— BEGIN Provided data —

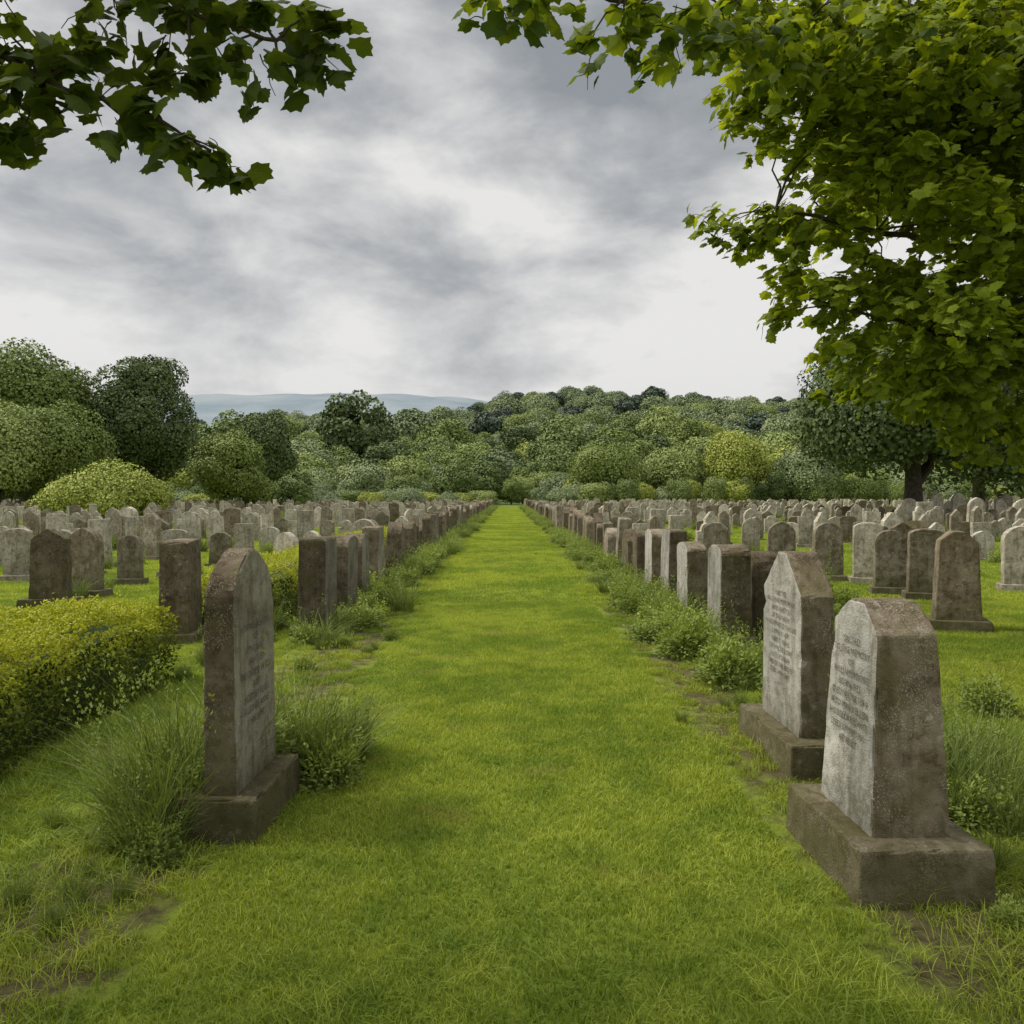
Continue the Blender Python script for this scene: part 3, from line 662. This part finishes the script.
near_tree('maple_tree',([(-5.6,.2,-.2),(-5.55,.2,.6),(-5.5,.3,2.4),(-5.3,.5,4.4),(-4.9,.8,6)],[.4,.29,.24,.18,.08]),
 [([(-5.4,.4,3.6),(-4.2,1.4,3.9),(-3,2.3,3.7),(-2.1,2.7,3.3),(-1.6,2.8,3.02),(-1.2,2.8,2.9),(-1.03,2.8,2.79)],.035,.002),
  ([(-4.2,1.4,3.9),(-3,2.3,3.9),(-2.0,2.7,3.6),(-1.5,2.75,3.4),(-1.1,2.8,3.27),(-.8,2.8,3.17),(-.65,2.8,3.1)],.02,.002),
  ([(-5.3,.5,4.4),(-3.6,1.2,5.4),(-2,1.6,5.7),(-.8,2,5.8)],.08,.02),([(-5.2,.6,5),(-5,-.6,6.2)],.06,.03)],
 cl,M_branchleaf,.09,1.9,fill=fl,fill_ls=.13)

# ------------------------------------------------------------------ sky / light / camera
SUN_EL=math.radians(50); AZ=math.radians(-82)
sd=Vector((math.sin(AZ)*math.cos(SUN_EL),math.cos(AZ)*math.cos(SUN_EL),math.sin(SUN_EL)))
su=bpy.data.lights.new('sun','SUN'); su.energy=3.0; su.angle=math.radians(14); su.color=(1,.94,.80)
so=add('sun',su); so.rotation_euler=sd.to_track_quat('Z','Y').to_euler()
w=bpy.data.worlds.new('World'); sc.world=w; w.use_nodes=True; nt=w.node_tree; ns,ln=nt.nodes,nt.links; ns.clear()
sky=N(ns,'ShaderNodeTexSky',sky_type='NISHITA',sun_disc=False,sun_elevation=SUN_EL,sun_rotation=AZ)
tc=N(ns,'ShaderNodeTexCoord').outputs['Generated']
sp=N(ns,'ShaderNodeSeparateXYZ'); ln.new(tc,sp.inputs[0])
def cn(scale,det,r,dist,off,zs):
    mp=N(ns,'ShaderNodeMapping'); mp.inputs['Scale'].default_value=(1,1,zs); mp.inputs['Location'].default_value=off; ln.new(tc,mp.inputs[0])
    n=N(ns,'ShaderNodeTexNoise'); n.inputs['Scale'].default_value=scale; n.inputs['Detail'].default_value=det; n.inputs['Roughness'].default_value=r; n.inputs['Distortion'].default_value=dist
    ln.new(mp.outputs[0],n.inputs['Vector']); return n.outputs['Fac']
big=cn(1.9,3,.5,.3,(4.1,1.3,2.2),1.9); med=cn(5.0,9,.56,.2,(9.0,2.0,5.),2.1)
f=mth(ns,ln,'ADD',mth(ns,ln,'MULTIPLY',big,.42),mth(ns,ln,'MULTIPLY',med,.58))
f=mth(ns,ln,'ADD',f,maprange(ns,ln,sp.outputs[2],.24,.50,.065,-.03))
cloud=ramp(ns,ln,f,[(.37,(.29,.315,.335)),(.45,(.42,.435,.45)),(.53,(.62,.62,.62)),(.61,(.82,.81,.795))])
hz=maprange(ns,ln,sp.outputs[2],.0,.2)
cloud=mixc(ns,ln,hz,mixc(ns,ln,.5,cloud,(.64,.635,.625)),cloud)
zen=maprange(ns,ln,sp.outputs[2],.54,.9,1.0,3.1)
sc_=N(ns,'ShaderNodeVectorMath',operation='SCALE'); ln.new(cloud,sc_.inputs[0]); ln.new(zen,sc_.inputs['Scale'])
sk=N(ns,'ShaderNodeVectorMath',operation='SCALE'); ln.new(sky.outputs[0],sk.inputs[0]); sk.inputs['Scale'].default_value=.1
fin=mixc(ns,ln,.96,sk.outputs[0],sc_.outputs[0])
bg=N(ns,'ShaderNodeBackground'); ln.new(fin,bg.inputs[0]); bg.inputs[1].default_value=1
o=N(ns,'ShaderNodeOutputWorld'); ln.new(bg.outputs[0],o.inputs[0])

cam=bpy.data.cameras.new('camera'); co=add('camera',cam); cam.sensor_width=36; cam.lens=28.125; cam.clip_start=.05; cam.clip_end=12000
co.location=(0,0,1.6); co.rotation_euler=(math.radians(90-1.2),0,math.radians(-.28))
sc.camera=co
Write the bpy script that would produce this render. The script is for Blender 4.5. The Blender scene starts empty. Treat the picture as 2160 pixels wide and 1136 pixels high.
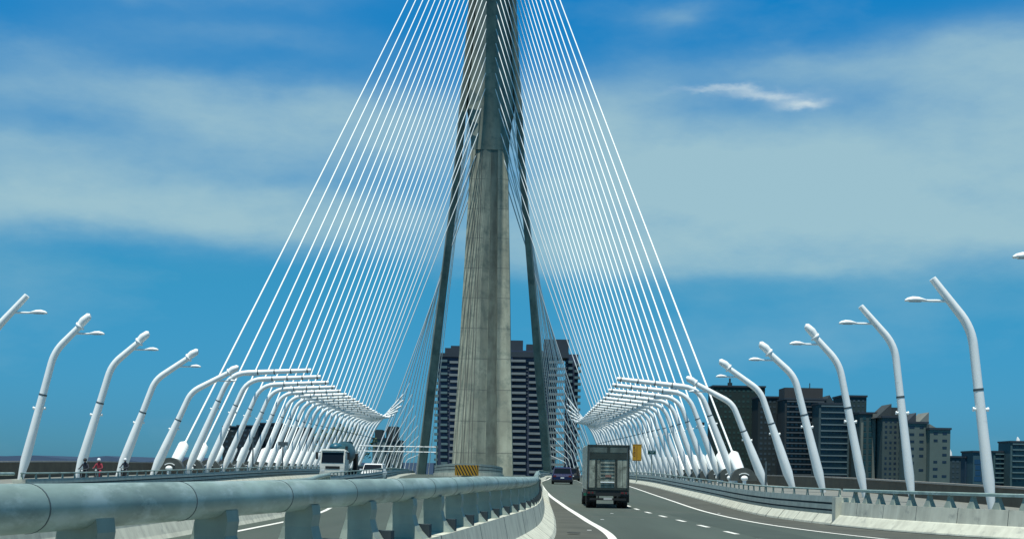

— END Provided data —

Each record must be quoted in full and exactly. Do not include the pictures.

Continue the Blender Python script for this scene: part 3, from line 662. This part finishes the script.
near_tree('maple_tree',([(-5.6,.2,-.2),(-5.55,.2,.6),(-5.5,.3,2.4),(-5.3,.5,4.4),(-4.9,.8,6)],[.4,.29,.24,.18,.08]),
 [([(-5.4,.4,3.6),(-4.2,1.4,3.9),(-3,2.3,3.7),(-2.1,2.7,3.3),(-1.6,2.8,3.02),(-1.2,2.8,2.9),(-1.03,2.8,2.79)],.035,.002),
  ([(-4.2,1.4,3.9),(-3,2.3,3.9),(-2.0,2.7,3.6),(-1.5,2.75,3.4),(-1.1,2.8,3.27),(-.8,2.8,3.17),(-.65,2.8,3.1)],.02,.002),
  ([(-5.3,.5,4.4),(-3.6,1.2,5.4),(-2,1.6,5.7),(-.8,2,5.8)],.08,.02),([(-5.2,.6,5),(-5,-.6,6.2)],.06,.03)],
 cl,M_branchleaf,.09,1.9,fill=fl,fill_ls=.13)

# ------------------------------------------------------------------ sky / light / camera
SUN_EL=math.radians(50); AZ=math.radians(-82)
sd=Vector((math.sin(AZ)*math.cos(SUN_EL),math.cos(AZ)*math.cos(SUN_EL),math.sin(SUN_EL)))
su=bpy.data.lights.new('sun','SUN'); su.energy=3.0; su.angle=math.radians(14); su.color=(1,.94,.80)
so=add('sun',su); so.rotation_euler=sd.to_track_quat('Z','Y').to_euler()
w=bpy.data.worlds.new('World'); sc.world=w; w.use_nodes=True; nt=w.node_tree; ns,ln=nt.nodes,nt.links; ns.clear()
sky=N(ns,'ShaderNodeTexSky',sky_type='NISHITA',sun_disc=False,sun_elevation=SUN_EL,sun_rotation=AZ)
tc=N(ns,'ShaderNodeTexCoord').outputs['Generated']
sp=N(ns,'ShaderNodeSeparateXYZ'); ln.new(tc,sp.inputs[0])
def cn(scale,det,r,dist,off,zs):
    mp=N(ns,'ShaderNodeMapping'); mp.inputs['Scale'].default_value=(1,1,zs); mp.inputs['Location'].default_value=off; ln.new(tc,mp.inputs[0])
    n=N(ns,'ShaderNodeTexNoise'); n.inputs['Scale'].default_value=scale; n.inputs['Detail'].default_value=det; n.inputs['Roughness'].default_value=r; n.inputs['Distortion'].default_value=dist
    ln.new(mp.outputs[0],n.inputs['Vector']); return n.outputs['Fac']
big=cn(1.9,3,.5,.3,(4.1,1.3,2.2),1.9); med=cn(5.0,9,.56,.2,(9.0,2.0,5.),2.1)
f=mth(ns,ln,'ADD',mth(ns,ln,'MULTIPLY',big,.42),mth(ns,ln,'MULTIPLY',med,.58))
f=mth(ns,ln,'ADD',f,maprange(ns,ln,sp.outputs[2],.24,.50,.065,-.03))
cloud=ramp(ns,ln,f,[(.37,(.29,.315,.335)),(.45,(.42,.435,.45)),(.53,(.62,.62,.62)),(.61,(.82,.81,.795))])
hz=maprange(ns,ln,sp.outputs[2],.0,.2)
cloud=mixc(ns,ln,hz,mixc(ns,ln,.5,cloud,(.64,.635,.625)),cloud)
zen=maprange(ns,ln,sp.outputs[2],.54,.9,1.0,3.1)
sc_=N(ns,'ShaderNodeVectorMath',operation='SCALE'); ln.new(cloud,sc_.inputs[0]); ln.new(zen,sc_.inputs['Scale'])
sk=N(ns,'ShaderNodeVectorMath',operation='SCALE'); ln.new(sky.outputs[0],sk.inputs[0]); sk.inputs['Scale'].default_value=.1
fin=mixc(ns,ln,.96,sk.outputs[0],sc_.outputs[0])
bg=N(ns,'ShaderNodeBackground'); ln.new(fin,bg.inputs[0]); bg.inputs[1].default_value=1
o=N(ns,'ShaderNodeOutputWorld'); ln.new(bg.outputs[0],o.inputs[0])

cam=bpy.data.cameras.new('camera'); co=add('camera',cam); cam.sensor_width=36; cam.lens=28.125; cam.clip_start=.05; cam.clip_end=12000
co.location=(0,0,1.6); co.rotation_euler=(math.radians(90-1.2),0,math.radians(-.28))
sc.camera=co
Write the bpy script that would produce this render. The script is for Blender 4.5. The Blender scene starts empty. Treat the picture as 2160 pixels wide and 1136 pixels high.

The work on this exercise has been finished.